Our project has a large amount of generated code that is changed much less frequently that other parts of the project. These headers go in the PCH because they take a lot of time to process in each individual file. If you change them it is expensive, but you have to weigh that cost against the more frequent smaller savings of having them in the file.
Pre-compiled headers seem like they can save a lot of time in large projects, but also seem to be a pain-in-the-ass that have some gotchas.
What are the pros & cons of using pre-compiled headers, and specifically as it pertains to using them in a Gnu/gcc/Linux environment?
The only potential benefit to precompiled headers is that if your builds are too slow, precompiled headers might speed them up. Potential cons:
More Makefile dependencies to get right; if they are wrong, you build the wrong thing fast. Not good.
In principle, not every header can be precompiled. (Think about putting some #define's before a #include.) So which cases does gcc actually get right? How much do you want to trust this bleeding edge feature.

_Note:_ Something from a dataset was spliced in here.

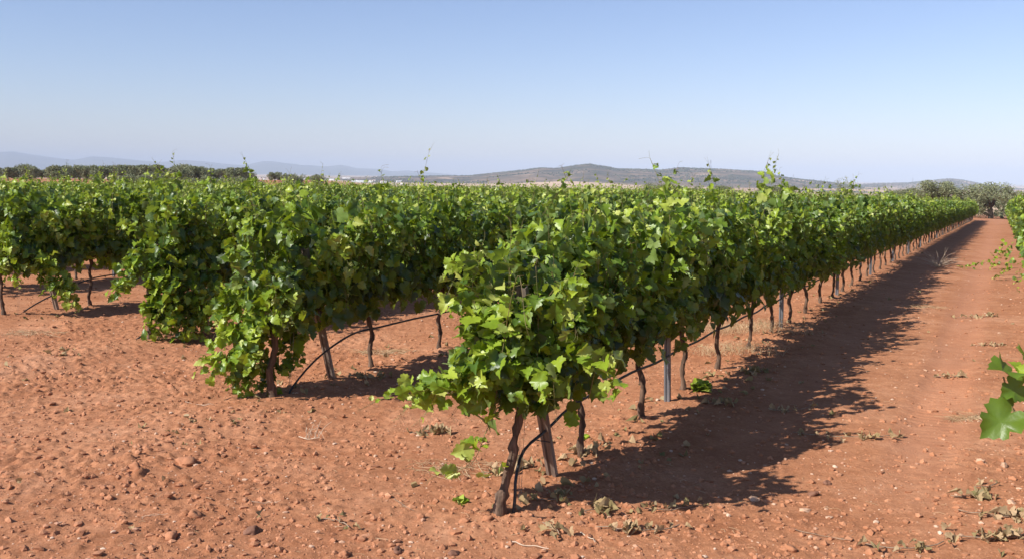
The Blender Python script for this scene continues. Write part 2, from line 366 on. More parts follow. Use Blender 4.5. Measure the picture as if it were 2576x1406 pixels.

If your builds are fast enough, there is no reason to use precompiled headers. If your builds are too slow, I'd consider
Buying faster hardware, which is cheap compared to salaries
Using a tool like AT&T nmake or like ccache (Dirk is right on), both of which use trustworthy techniques to avoid recompilations.
I can't talk to GNU/gcc/linux, but I've dealt with pre-compiled headers in vs2005:
Pros:
Saves compile time when you have large headers that lots of modules
include.
Works well on headers (say from a third party) that change very
infrequently.
Cons:
If you use them for headers that change a lot,
it can increase compile time.
Can be fiddly to set up and maintain.
There are cases where changes to headers are apparently ignored
if you don't force the pre-compiled header to compile.
The ccache caching frontend to gcc, g++, gfortran, ... works great for me. As its website says
ccache is a compiler cache. It acts as
a caching pre-processor to C/C++
compilers, using the -E compiler
switch and a hash to detect when a
compilation can be satisfied from
cache. This often results in a 5 to 10
times speedup in common compilations.
On Debian / Ubuntu, just do 'apt-get install ccache' and create soft-links in, say, /usr/local/bin with names gcc, g++, gfortran, c++, ... that point to /usr/bin/ccache.
[EDIT] To make this more explicit in response to some early comments: This provides essentially pre-compiled headers and sources by caching a larger chunk of the compilation step. So it uses an idea that is similar to pre-compiled headers, and carries it further. The speedups can be dramatic -- a factor of 5 to 10 as the website says.
For plain C, I would avoid precompiled headers. As you say, they can potentially cause problems, and preprocessing time is really small compared to the regular compilation.
For C++, precompiled headers can potentially save a lot of time, as C++ headers often contain large template code whose compilation is expensive. I have no practical experience with them, so I recommend you measure how much savings in compilation you get in your project. To so so, compile the entire project with precompiled headers once, then delete a single object file, and measure how long it takes to recompile that file.
The GNU gcc documentation discusses possible pitfalls with pre-compiled headers.
I am using PCH in a Qt project, which uses cmake as build system, and it saves a lot of time. I grabbed some PCH cmake scripts, which needed some tweaking, since they were quite old but it generally was easier to set up than I expected. I have to add, I am not much of a cmake expert.
I am including now a big part of Qt (QtCore, QtGui, QtOpenGL) and a few stable headers at once.
Pros:
For Qt classes,no forward declarations are needed, and of course no includes.
Fast.
Easy to setup.
Cons:
You can't include the PCH include in headers. This isn't much of a problem, exept you use Qt and let the build system translate the moc files seperatly, which happens to be exactly my configuration. In this case, you need to #include the qt headers in your headers, because the mocs are genreted from headers. Solution was to put additional include guards around the #include in the header.